YBIT Is an Income Juggernaut


Tidal’s YieldMax Bitcoin Option Income Strategy ETF (NYSEMKT: YBIT) offers investors a unique way to generate income from Bitcoin‘s (CRYPTO: BTC) volatility. It does that by constantly writing covered calls on its own “synthetic long” positions in Bitcoin, and it currently pays an annual distribution rate — or the yield an investor would receive if its most recent distribution (including option income) stays the same for the full year — of 41.5%.

That massive yield makes YBIT an income juggernaut, but is it really just a high-yield trap? Let’s dig deeper and see how YBIT actually churns out its distributions.

An illustration of a Bitcoin hovering over a computer screen.
Image source: Getty Images.

To understand why YBIT creates synthetic long positions in Bitcoin, we should discuss how covered calls work. A covered call is an option that lets an investor earn a premium by agreeing to sell an underlying security if it reaches a certain price by a certain date. If that security doesn’t hit that strike price before the expiration date, the call expires, and the investor keeps the premium. If it reaches the strike price, the investor keeps the premium but must sell the underlying security.

Many investors sell covered calls on their own stocks to generate extra income. More volatile investments net higher premiums, since there’s a higher chance they’ll hit their strike prices. That’s why Bitcoin’s high volatility makes it an ideal candidate for writing covered calls.

However, an investor who directly holds Bitcoin in a digital wallet can’t write covered calls on that position in the same way as stocks or exchange-traded funds (ETFs), because there’s no way to verify and collateralize your Bitcoin holdings for the options market. Therefore, the closest alternative is to buy a Bitcoin ETF to write covered calls.

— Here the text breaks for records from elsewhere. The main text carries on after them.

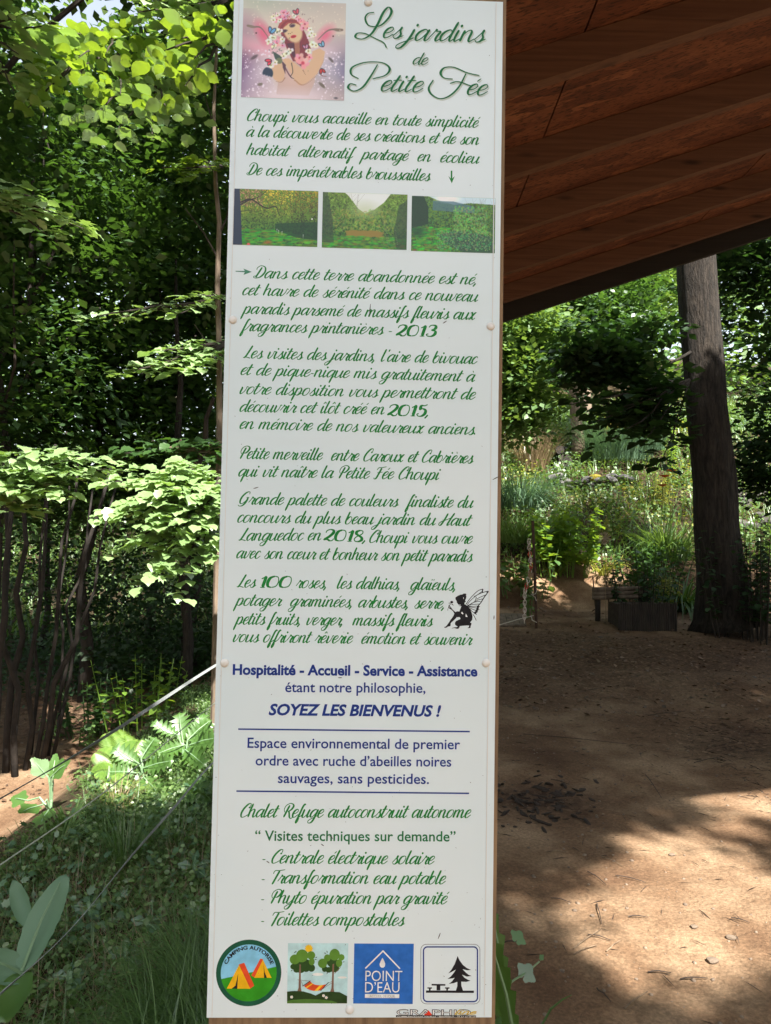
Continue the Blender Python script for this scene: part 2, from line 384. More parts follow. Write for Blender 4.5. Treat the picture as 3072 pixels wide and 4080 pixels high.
# title: small letters as script, flourished capitals traced
def K1(x, y): return (880 + x * 0.6903, y * 0.6903)
def title_caps(I, dx=0, dy=0):
    caps = [
     [(885, 72), (850, 78), (833, 108), (855, 148), (915, 150), (965, 108), (985, 66), (968, 42), (938, 72), (905, 140), (868, 196), (820, 225), (778, 216), (788, 193), (832, 194), (890, 222), (938, 246), (956, 276)],
     [(795, 455), (752, 428), (760, 388), (835, 360), (930, 362), (974, 395), (950, 434), (876, 456)], [(905, 372), (865, 440), (820, 502), (770, 526), (735, 508), (748, 484), (782, 492)],
     [(1338, 457), (1288, 450), (1268, 422), (1290, 392), (1345, 389), (1420, 420), (1492, 436)], [(1415, 425), (1375, 500), (1322, 552), (1265, 570), (1216, 545), (1200, 508), (1226, 462)], [(1322, 482), (1370, 472), (1442, 496)]]
    for P in caps:
        Q = spline([bd(*K1(x + dx, y + dy)) for x, y in P], 8); d = np.gradient(Q, axis=0); L = np.hypot(d[:, 0], d[:, 1]) + 1e-9
        hw = (3.0 + 5.2 * np.clip(np.abs(d[:, 1]) / L, 0, 1) ** 2 * np.clip(np.sin(np.linspace(0.15, 3.0, len(Q))), 0, 1)) * 0.69 / 2755
        I.ribbon(Q, hw)
for dx, dy, mat, nm in ((6, 8, SHADOWG, 'title_shadow'), (0, 0, DGREEN, 'title_text')):
    I = Ink(0.00005 if dx else 0.0003); title_caps(I, dx, dy)
    for t, x0, y0, x1, y1, xh in (('es', 940, 218, 1055, 222, 66), ('jardins', 1090, 236, 1530, 243, 70), ('de', 1110, 372, 1195, 376, 44), ('etite', 928, 526, 1168, 533, 66), ('ée', 1425, 546, 1540, 552, 66)):
        u0, v0 = bd(*K1(x0 + dx, y0 + dy)); u1, v1 = bd(*K1(x1 + dx, y1 + dy)); st, _ = script_strokes(t)
        mn = min(Q[:, 0].min() for Q, h in st); wid = max(Q[:, 0].max() for Q, h in st) - mn; s = xh * 0.6903 / 2755
        if t == 'jardins': u0 = bd(*K1(1010 + dx, y0))[0]
        for Q, hw in st:
            X = (Q[:, 0] - mn) * (u1 - u0) / wid
            I.ribbon(np.c_[u0 + X, v0 + (v1 - v0) * X / (u1 - u0) + Q[:, 1] * s], hw * s * 0.92)
    I.build(nm, mat)
# ---- sans lettering
def sans(text, x0, y0, x1, y1, cap, mat, bold=0.0, shear=0.0, name='text_line', parent=None, z=0.0003, arc=None):
    cu = bpy.data.curves.new('t', 'FONT'); cu.body = text; cu.size = 1.0; cu.offset = bold; cu.shear = shear; cu.resolution_u = 3; cu.fill_mode = 'FRONT' if hasattr(cu, 'fill_mode') else 'BOTH'
    ob = bpy.data.objects.new('t', cu); C.objects.link(ob)
    dg = bpy.context.evaluated_depsgraph_get(); me = bpy.data.meshes.new_from_object(ob.evaluated_get(dg)); bpy.data.objects.remove(ob)
    n = len(me.vertices); co = np.empty(n * 3, np.float32); me.vertices.foreach_get('co', co); co = co.reshape(-1, 3)
    u0, v0 = bd(x0, y0); u1, v1 = bd(x1, y1); mn, mx = co[:, 0].min(), co[:, 0].max()
    s = cap / 2755.0 / 0.729; X = (co[:, 0] - mn) / (mx - mn) * (u1 - u0)
    out = np.c_[u0 + X, v0 + (v1 - v0) * X / (u1 - u0) + co[:, 1] * s + BZ, np.full(n, z)]
    if arc is not None: out = arc((co[:, 0] - mn) / (mx - mn), co[:, 1]); out = np.c_[out[:, 0], out[:, 1] + BZ, np.full(n, z)]
    me.vertices.foreach_set('co', out.astype(np.float32).ravel()); me.materials.clear(); me.update()
    return blink(name, me, mat, parent)
sans('Hospitalité - Accueil - Service - Assistance', 927, 2687, 1902, 2694, 41, NAVY, 0.034)
sans('étant notre philosophie,', 1136, 2757, 1695, 2760, 41, NAVY, 0.012)
sans('SOYEZ LES BIENVENUS !', 1070, 2848, 1757, 2854, 44, NAVY, 0.034, 0.22)
sans('Espace environnemental de premier', 986, 2979, 1833, 2985, 41, NAVY, 0.012)
sans('ordre avec ruche d’abeilles noires', 1018, 3049, 1798, 3054, 41, NAVY, 0.012)
sans('sauvages, sans pesticides.', 1107, 3119, 1709, 3123, 41, NAVY, 0.012)
sans('“ Visites techniques sur demande”', 1016, 3349, 1815, 3352, 41, DGREEN, 0.012)
for a, b in (((949, 2905), (1872, 2915)), ((942, 3152), (1869, 3161))):
    I = Ink(); I.ribbon([bd(*a), bd((a[0] + b[0]) / 2, (a[1] + b[1]) / 2), bd(*b)], 3.0 / 2755); I.build('ruled_line', NAVY)
def px_poly(I, pts, f, m=0): I.poly([bd(*f(x, y)) for x, y in pts], m)
I = Ink(); f = lambda x, y: (880 + x * .6903, y * .6903)
px_poly(I, [(1327, 985), (1336, 985), (1336, 1030), (1350, 1016), (1333, 1058), (1313, 1016), (1327, 1030)], f); I.build('arrow', GREEN)
I = Ink(); f = lambda x, y: (880 + x * .6903, 700 + y * .6903)
px_poly(I, [(85, 549), (138, 550), (130, 536), (178, 555), (130, 573), (138, 557), (85, 554)], f); I.build('arrow', ink('teal', (0.06, 0.22, 0.14)))
# ---- camping emblem
f = lambda x, y: (820 + x * .36014, 3720 + y * .36014)
def cr_(f, cx, cy, r): a = bd(*f(cx, cy)); b = bd(*f(cx + r, cy)); return a[0], a[1], b[0] - a[0]
EM = [ink('emblem_green', (0.008, 0.085, 0.045)), ink('sky_blue', (0.22, 0.52, 0.72)), ink('grass', (0.03, 0.27, 0.012)), ink('tent_yellow', (0.78, 0.42, 0.01)), ink('tent_red', (0.68, 0.07, 0.02)), BLACK]
I = Ink(); cx, cy, r = cr_(f, 475, 434, 361); I.ell(cx, cy, r, r, 0, 56); cx, cy, r2 = cr_(f, 475, 434, 309); I.ell(cx, cy, r2, r2, 1, 56)
I.poly([(cx + r2 * math.cos(a), cy + r2 * math.sin(a)) for a in np.linspace(math.pi - 0.2206 + .44, 2 * math.pi + .2206 - .0, 40)] , 2)
px_poly(I, [(604, 275), (634, 284), (542, 487), (503, 462)], f, 4); px_poly(I, [(632, 288), (728, 489), (536, 489)], f, 3); px_poly(I, [(640, 330), (650, 420), (676, 489), (645, 489)], f, 5)
px_poly(I, [(366, 340), (425, 322), (536, 575), (490, 608)], f, 4); px_poly(I, [(368, 345), (492, 610), (232, 608)], f, 3); px_poly(I, [(358, 440), (348, 610), (285, 608), (328, 575)], f, 5)
emb = I.build('camping_emblem', EM)
def arcf(u, h):
    r = cr_(f, 475, 434, 258)[2]; a = math.radians(159) - u * math.radians(138); rr = r + h * 0.0072
    return np.c_[cx + rr * np.cos(a), cy + rr * np.sin(a)]
sans('CAMPING AUTORISE', 0, 0, 1, 1, 1, BLACK, 0.03, name='emblem_lettering', arc=arcf, z=0.0006)
# ---- hammock picture
HM = [ink('pale_sky', (0.45, 0.66, 0.68)), ink('leaf_green', (0.10, 0.23, 0.03)), ink('deep_leaf', (0.025, 0.07, 0.015)), ink('bark_pink', (0.20, 0.11, 0.075)), ink('sun_yellow', (0.85, 0.50, 0.02)),
      ink('hammock_red', (0.66, 0.08, 0.02)), ink('hill_dark', (0.02, 0.05, 0.012)), ink('hill_light', (0.07, 0.17, 0.03)), ink('print_white', (0.75, 0.75, 0.72)), BLACK]
I = Ink(); px_poly(I, [(910, 105), (1577, 107), (1563, 772), (899, 770)], f, 0)
def E(x, y, rx, ry, m, n=20):
    u, v = bd(*f(x, y)); k = .36014 / 2755; I.ell(u, v, rx * k, ry * k, m, n)
for k in range(12):
    a = k * math.pi / 6; px_poly(I, [(1140 + 50 * math.cos(a), 165 + 50 * math.sin(a)), (1140 + 32 * math.cos(a + .4), 165 + 32 * math.sin(a + .4)), (1140 + 32 * math.cos(a - .4), 165 + 32 * math.sin(a - .4))], f, 4)
E(1140, 165, 36, 36, 4); E(1240, 450, 60, 16, 8); E(1510, 485, 50, 12, 8)
for x, y, rx, ry in ((970, 365, 34, 30), (1005, 400, 36, 30), (1050, 400, 45, 34), (1110, 390, 40, 32), (1170, 380, 38, 40), (1080, 340, 90, 60)): E(x, y, rx, ry, 2)
for x, y, rx, ry in ((985, 285, 55, 52), (1065, 245, 65, 68), (1165, 240, 45, 44), (1172, 310, 32, 38)): E(x, y, rx, ry, 1)
for x, y, rx, ry in ((1315, 390, 30, 32), (1360, 400, 36, 30), (1420, 385, 55, 40), (1400, 310, 60, 60)): E(x, y, rx, ry, 2)
for x, y, rx, ry in ((1292, 328, 50, 50), (1345, 268, 36, 38), (1425, 232, 56, 62), (1500, 262, 34, 34), (1475, 325, 34, 42)): E(x, y, rx, ry, 1)
px_poly(I, [(1036, 340), (1052, 340), (1052, 600), (1066, 668), (1000, 668), (1026, 600)], f, 3); px_poly(I, [(1402, 340), (1420, 330), (1414, 600), (1428, 678), (1362, 678), (1390, 600)], f, 3)
for x, y, a in ((985, 205, -50), (998, 200, -75), (1215, 285, 10), (1222, 262, -30), (950, 408, -35), (1342, 200, 70), (1525, 312, -10), (1343, 436, -70), (1320, 215, 20)):
    px_poly(I, [(x + 16 * math.cos(math.radians(a)), y + 16 * math.sin(math.radians(a))), (x + 5 * math.sin(math.radians(a)), y - 5 * math.cos(math.radians(a))), (x - 16 * math.cos(math.radians(a)), y - 16 * math.sin(math.radians(a))), (x - 5 * math.sin(math.radians(a)), y + 5 * math.cos(math.radians(a)))], f, 2)
top = [(1155, 528), (1200, 560), (1262, 570), (1340, 558)]; bot = [(1085, 578), (1128, 612), (1200, 632), (1275, 626)]
tp = spline(top, 4); bt = spline(bot, 4)
for i in range(len(tp) - 1): px_poly(I, [tp[i], tp[i + 1], bt[i + 1], bt[i]], f, 4 if i in (2, 8, 9) else 5)
def LN(a, b, w_, m): I.ribbon([bd(*f(*a)), bd(*f((a[0] + b[0]) / 2, (a[1] + b[1]) / 2)), bd(*f(*b))], w_ * .36 / 2755 / 2, m)
LN((1070, 580), (1160, 520), 8, 9); LN((1270, 630), (1358, 538), 8, 9); LN((1015, 510), (1155, 524), 4, 3); LN((1055, 520), (1075, 578), 4, 3); LN((1358, 545), (1400, 525), 4, 3); LN((1275, 622), (1400, 540), 4, 3); LN((1425, 440), (1490, 370), 6, 3)
px_poly(I, [(899, 640), (980, 632), (1080, 638), (1160, 660), (1230, 690), (1230, 770), (899, 770)], f, 6); px_poly(I, [(1200, 690), (1290, 645), (1380, 640), (1480, 646), (1564, 690), (1563, 771), (1200, 770)], f, 6)
px_poly(I, [(899, 745), (960, 732), (1100, 722), (1250, 726), (1400, 742), (1450, 758), (1450, 771), (899, 770)], f, 7)
for x, y in ((950, 700), (1303, 685), (1333, 706)):
    for k in range(5): E(x + 10 * math.cos(k * 1.257), y + 10 * math.sin(k * 1.257), 7, 7, 8, 8)
    E(x, y, 5, 5, 4, 8)
I.build('hammock_picture', HM)
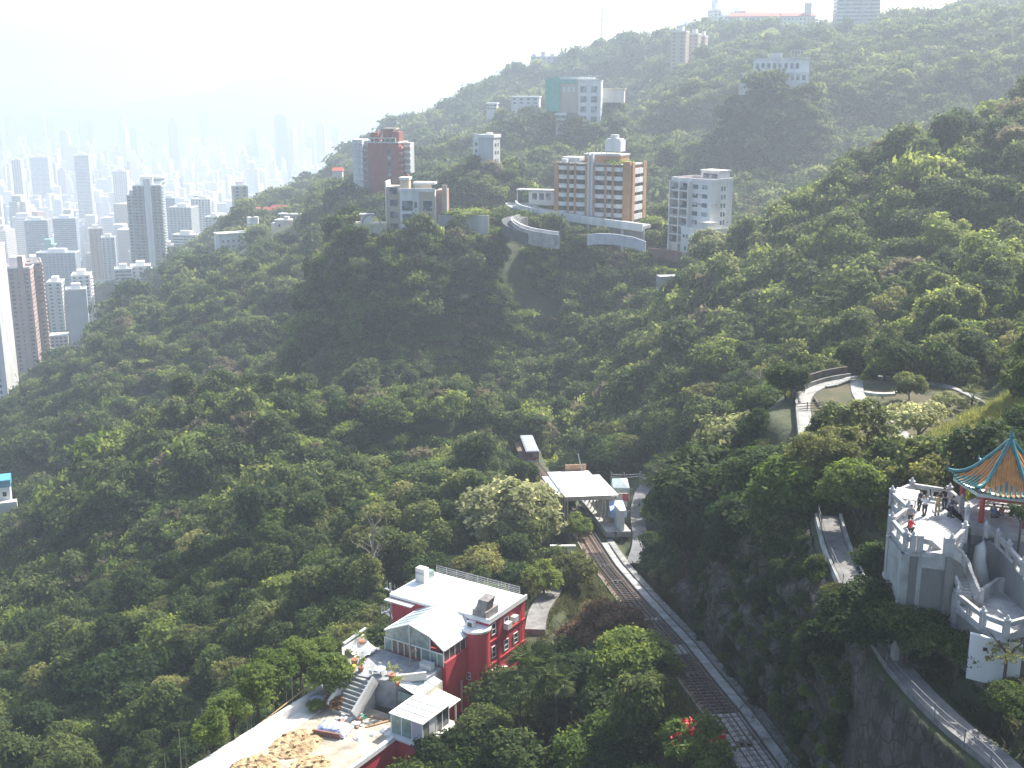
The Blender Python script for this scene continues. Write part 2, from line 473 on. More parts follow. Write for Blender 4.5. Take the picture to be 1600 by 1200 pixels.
def build_ground():
    ys = np.concatenate([[ -60, -20, 10, 25], np.exp(np.linspace(math.log(40), math.log(240), 260)), np.exp(np.linspace(math.log(240), math.log(15800), 330))[1:]])
    us = np.linspace(-0.71, 0.71, 420)
    Yg, Ug = np.meshgrid(ys, us, indexing='ij')
    Wd = np.maximum(Yg, 40.5)
    X = Ug * Wd
    Z = height(X, np.maximum(Yg, 40.5))
    Z = np.where(Yg < 40, Z - (40 - Yg) * 0.1 - 30 * (Yg < 39), Z)
    fine = np.clip((Yg - 60) / 40, 0, 1) * np.clip((400 - Yg) / 200, 0, 1)
    dtr = np.abs(X - np.interp(Yg, TY, TX))
    Z = Z + fine * (vnoise(X / 2.1, Yg / 2.7) * 0.9 + vnoise(X / 0.8, Yg / 0.9) * 0.3) * np.clip((dtr - 3.6) / 2, 0, 1) * FLATMASK(X, Yg)
    ny, nu = X.shape
    v = np.stack([X.ravel(), Yg.ravel(), Z.ravel()], 1)
    i = np.arange(ny - 1)[:, None] * nu + np.arange(nu - 1)[None, :]
    f = np.stack([i, i + 1, i + nu + 1, i + nu], -1).reshape(-1, 4)
    me = bpy.data.meshes.new('hillside')
    me.vertices.add(len(v)); me.vertices.foreach_set('co', v.ravel())
    me.loops.add(f.size); me.loops.foreach_set('vertex_index', f.ravel().astype(np.int32))
    me.polygons.add(len(f)); me.polygons.foreach_set('loop_start', np.arange(0, f.size, 4, dtype=np.int32))
    me.polygons.foreach_set('use_smooth', np.ones(len(f), bool))
    me.update(calc_edges=True); me.validate()
    me.materials.append(soil_mat())
    o = link('hillside', me)
    tag(o, kind='structure')
    return o

def FLATMASK(x, y):
    w = np.ones_like(x)
    for (fx, fy, fz, r, bl) in FLATS:
        w = np.minimum(w, np.clip((np.hypot(x - fx, y - fy) - r) / 2.0, 0, 1))
    return w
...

Yet YBIT also doesn’t directly buy Bitcoin ETFs because it would tie up a lot of its cash and isn’t tax-efficient. Instead, it simultaneously buys calls and sells puts on the iShares Bitcoin Trust (NASDAQ: IBIT) to build a “synthetic long” position in the ETF with less cash. It then writes covered calls on that synthetic position in IBIT to churn out options income, which could be comparable to writing calls on the ETF, and it usually parks the rest of its cash in U.S. T-bills to earn interest and support its future options trades.